07/09/2015 | by Sarah Borchersen-Keto

Nareit and two other partners are sponsoring the first annual Real Confidence University Portfolio Challenge™, in which teams from 15 universities vie to create the best-performing portfolio from a mixture of real estate investments.

Under the terms of the challenge, each team chooses how it would allocate $1 billion to  four quadrants of commercial real estate investment: public equity, private equity, public debt and private debt. The best-performing portfolio over a four quarter period will be declared the grand prize winner on July 30, 2016. The winning university will receive $50,000 for use within their real estate or business program, or towards scholarships.

Nareit has partnered in the challenge with Altus Group Ltd., a provider of independent advisory services, software and data solutions to the global commercial real estate industry, and the National Council of Real Estate Investment Fiduciaries (NCREIF).

“We believe it will help encourage the study of real estate and its role in investment portfolios, and we look forward to feedback from the students who participate in this first competition of its kind,” said Steven A. Wechsler, president and CEO of Nareit.

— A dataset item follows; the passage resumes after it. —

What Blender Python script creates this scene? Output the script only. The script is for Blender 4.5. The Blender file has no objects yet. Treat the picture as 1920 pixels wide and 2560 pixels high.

Robert K. Ruggles III, president of Altus Group’s Research, Valuation and Advisory division, underscored the importance for students to “understand how to holistically construct a portfolio containing various real estate investment options.”

The 15 universities competing for the prize include: College of Charleston; Florida International University; Georgetown University; Georgia State University; Harvard University; Johns Hopkins University; Lehigh University; Middle Tennessee State University; Pennsylvania State University; Texas A&M University; Texas Christian University; University of Chicago; University of Denver; University of San Diego; and University of Wisconsin.